● What you need to do: Return the listing below word for word.

● Provided material:
===============

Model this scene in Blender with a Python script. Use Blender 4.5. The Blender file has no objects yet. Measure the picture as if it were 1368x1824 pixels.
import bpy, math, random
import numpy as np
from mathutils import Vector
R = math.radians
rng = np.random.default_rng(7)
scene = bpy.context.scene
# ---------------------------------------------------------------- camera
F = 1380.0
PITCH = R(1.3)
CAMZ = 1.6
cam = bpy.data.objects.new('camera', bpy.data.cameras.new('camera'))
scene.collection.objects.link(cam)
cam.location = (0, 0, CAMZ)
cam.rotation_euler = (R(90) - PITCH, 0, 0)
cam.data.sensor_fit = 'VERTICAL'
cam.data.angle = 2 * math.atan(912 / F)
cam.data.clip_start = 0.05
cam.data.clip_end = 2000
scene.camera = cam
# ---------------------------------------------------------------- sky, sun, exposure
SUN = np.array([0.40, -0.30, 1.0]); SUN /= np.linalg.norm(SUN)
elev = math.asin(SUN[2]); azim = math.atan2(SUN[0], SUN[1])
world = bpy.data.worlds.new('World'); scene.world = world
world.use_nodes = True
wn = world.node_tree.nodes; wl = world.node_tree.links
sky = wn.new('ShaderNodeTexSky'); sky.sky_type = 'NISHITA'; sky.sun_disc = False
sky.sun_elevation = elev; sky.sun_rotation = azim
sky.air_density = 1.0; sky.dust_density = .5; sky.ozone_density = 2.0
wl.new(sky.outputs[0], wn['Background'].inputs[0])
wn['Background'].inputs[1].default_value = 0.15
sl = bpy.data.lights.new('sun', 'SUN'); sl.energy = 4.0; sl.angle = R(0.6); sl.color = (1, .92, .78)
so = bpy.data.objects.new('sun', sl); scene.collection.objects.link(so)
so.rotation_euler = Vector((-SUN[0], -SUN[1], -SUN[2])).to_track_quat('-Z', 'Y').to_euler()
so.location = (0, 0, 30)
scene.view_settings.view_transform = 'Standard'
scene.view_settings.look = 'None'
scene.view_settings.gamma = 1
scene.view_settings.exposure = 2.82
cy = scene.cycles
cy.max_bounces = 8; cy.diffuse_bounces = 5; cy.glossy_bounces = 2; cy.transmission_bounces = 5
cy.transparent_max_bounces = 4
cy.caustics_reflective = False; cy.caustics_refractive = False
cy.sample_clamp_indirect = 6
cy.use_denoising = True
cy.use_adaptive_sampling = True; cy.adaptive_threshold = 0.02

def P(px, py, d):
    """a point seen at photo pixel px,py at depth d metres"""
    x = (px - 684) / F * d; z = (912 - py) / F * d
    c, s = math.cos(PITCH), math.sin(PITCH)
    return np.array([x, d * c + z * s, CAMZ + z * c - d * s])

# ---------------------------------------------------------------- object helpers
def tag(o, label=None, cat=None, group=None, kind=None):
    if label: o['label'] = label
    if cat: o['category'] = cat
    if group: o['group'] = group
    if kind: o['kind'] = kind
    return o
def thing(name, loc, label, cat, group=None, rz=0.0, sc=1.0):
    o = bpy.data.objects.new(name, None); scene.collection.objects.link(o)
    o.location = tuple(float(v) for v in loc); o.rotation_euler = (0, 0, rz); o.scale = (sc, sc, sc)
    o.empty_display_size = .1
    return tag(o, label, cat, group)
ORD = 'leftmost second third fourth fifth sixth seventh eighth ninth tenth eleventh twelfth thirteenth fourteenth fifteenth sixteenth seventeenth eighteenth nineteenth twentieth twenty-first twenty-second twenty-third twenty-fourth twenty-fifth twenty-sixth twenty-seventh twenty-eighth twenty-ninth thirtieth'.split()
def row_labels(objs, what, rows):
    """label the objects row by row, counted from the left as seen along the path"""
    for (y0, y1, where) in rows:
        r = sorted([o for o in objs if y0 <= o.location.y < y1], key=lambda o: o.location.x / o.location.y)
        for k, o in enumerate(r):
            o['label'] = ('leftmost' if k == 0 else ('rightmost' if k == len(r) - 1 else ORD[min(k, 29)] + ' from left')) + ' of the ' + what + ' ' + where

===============

● Finished answer:
Model this scene in Blender with a Python script. Use Blender 4.5. The Blender file has no objects yet. Measure the picture as if it were 1368x1824 pixels.
import bpy, math, random
import numpy as np
from mathutils import Vector
R = math.radians
rng = np.random.default_rng(7)
scene = bpy.context.scene
# ---------------------------------------------------------------- camera
F = 1380.0
PITCH = R(1.3)
CAMZ = 1.6
cam = bpy.data.objects.new('camera', bpy.data.cameras.new('camera'))
scene.collection.objects.link(cam)
cam.location = (0, 0, CAMZ)
cam.rotation_euler = (R(90) - PITCH, 0, 0)
cam.data.sensor_fit = 'VERTICAL'
cam.data.angle = 2 * math.atan(912 / F)
cam.data.clip_start = 0.05
cam.data.clip_end = 2000
scene.camera = cam
# ---------------------------------------------------------------- sky, sun, exposure
SUN = np.array([0.40, -0.30, 1.0]); SUN /= np.linalg.norm(SUN)
elev = math.asin(SUN[2]); azim = math.atan2(SUN[0], SUN[1])
world = bpy.data.worlds.new('World'); scene.world = world
world.use_nodes = True
wn = world.node_tree.nodes; wl = world.node_tree.links
sky = wn.new('ShaderNodeTexSky'); sky.sky_type = 'NISHITA'; sky.sun_disc = False
sky.sun_elevation = elev; sky.sun_rotation = azim
sky.air_density = 1.0; sky.dust_density = .5; sky.ozone_density = 2.0
wl.new(sky.outputs[0], wn['Background'].inputs[0])
wn['Background'].inputs[1].default_value = 0.15
sl = bpy.data.lights.new('sun', 'SUN'); sl.energy = 4.0; sl.angle = R(0.6); sl.color = (1, .92, .78)
so = bpy.data.objects.new('sun', sl); scene.collection.objects.link(so)
so.rotation_euler = Vector((-SUN[0], -SUN[1], -SUN[2])).to_track_quat('-Z', 'Y').to_euler()
so.location = (0, 0, 30)
scene.view_settings.view_transform = 'Standard'
scene.view_settings.look = 'None'
scene.view_settings.gamma = 1
scene.view_settings.exposure = 2.82
cy = scene.cycles
cy.max_bounces = 8; cy.diffuse_bounces = 5; cy.glossy_bounces = 2; cy.transmission_bounces = 5
cy.transparent_max_bounces = 4
cy.caustics_reflective = False; cy.caustics_refractive = False
cy.sample_clamp_indirect = 6
cy.use_denoising = True
cy.use_adaptive_sampling = True; cy.adaptive_threshold = 0.02

def P(px, py, d):
    """a point seen at photo pixel px,py at depth d metres"""
    x = (px - 684) / F * d; z = (912 - py) / F * d
    c, s = math.cos(PITCH), math.sin(PITCH)
    return np.array([x, d * c + z * s, CAMZ + z * c - d * s])

# ---------------------------------------------------------------- object helpers
def tag(o, label=None, cat=None, group=None, kind=None):
    if label: o['label'] = label
    if cat: o['category'] = cat
    if group: o['group'] = group
    if kind: o['kind'] = kind
    return o
def thing(name, loc, label, cat, group=None, rz=0.0, sc=1.0):
    o = bpy.data.objects.new(name, None); scene.collection.objects.link(o)
    o.location = tuple(float(v) for v in loc); o.rotation_euler = (0, 0, rz); o.scale = (sc, sc, sc)
    o.empty_display_size = .1
    return tag(o, label, cat, group)
ORD = 'leftmost second third fourth fifth sixth seventh eighth ninth tenth eleventh twelfth thirteenth fourteenth fifteenth sixteenth seventeenth eighteenth nineteenth twentieth twenty-first twenty-second twenty-third twenty-fourth twenty-fifth twenty-sixth twenty-seventh twenty-eighth twenty-ninth thirtieth'.split()
def row_labels(objs, what, rows):
    """label the objects row by row, counted from the left as seen along the path"""
    for (y0, y1, where) in rows:
        r = sorted([o for o in objs if y0 <= o.location.y < y1], key=lambda o: o.location.x / o.location.y)
        for k, o in enumerate(r):
            o['label'] = ('leftmost' if k == 0 else ('rightmost' if k == len(r) - 1 else ORD[min(k, 29)] + ' from left')) + ' of the ' + what + ' ' + where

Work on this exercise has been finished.